Enciendo la tele como si encendiera un lanzallamas. Y vomita una nueva muerte. De esas que sumamos a la ferocidad de la estadística. Y poco más. La de una mujer paraguaya de 40 años que trabajaba en un prostíbulo. Su asesino; tal vez un cliente insatisfecho. Y al escribir esas dos palabras, "trabajaba" y "cliente" el teclado tiembla como la imperfección de un soneto. Así que diré que era una mujer racializada, pobre y explotada por un torturador sexual. Y es que el neoliberalismo patriarcal ha convertido a las mujeres en mercancía. Pero lo más grave es que ha dotado de sentido ideológico a esa mercantilización, naturalizando y legitimando una práctica que en 2015 generó 23.000 millones de euros de negocio en España. Y ciertos discursos y feminismos participan de ello argumentando que cada una es libre de hacer con su cuerpo lo que le salga del coño. Es el mito de la libre elección. Pero no es del consentimiento individual de lo que debemos hablar, en el postcapitalismo todo consentimiento está viciado, sino de este sistema que convierte a las mujeres en bienes consumibles por los hombres y puteros amparados en el derecho de pernada democrático que permite la regulación o la inhibición legal. Por eso la prostitución es el mayor privilegio masculino.

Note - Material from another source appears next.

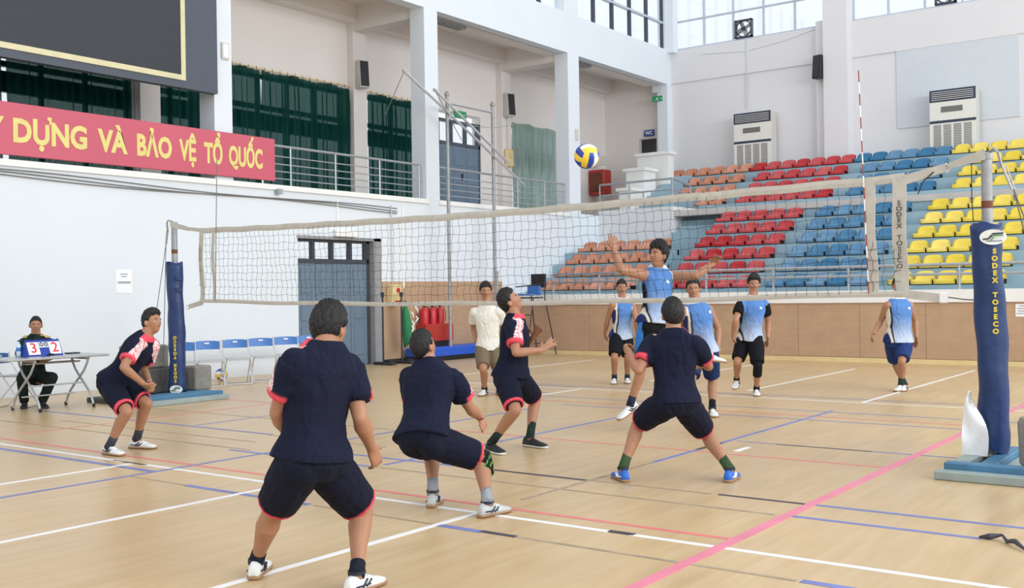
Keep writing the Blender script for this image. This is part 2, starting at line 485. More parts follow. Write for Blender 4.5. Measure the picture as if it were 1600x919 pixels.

Esta muerte es una más del feminicidio prostitucional. Porque si hay un grupo de mujeres contra las que la violencia de género se muestra en toda su crueldad, esas son las prostituidas, mujeres sin escapatoria y brutalmente sexualizadas, expulsadas hasta de sus propios cuerpos. Mujeres que ni siquiera cuentan como víctimas de violencia porque Ley Integral contra la Violencia no las reconoce. Mujeres invisibilizadas tras asesinatos disueltos en la nada. Porque esta es una sangre que salpica, pero de reojo.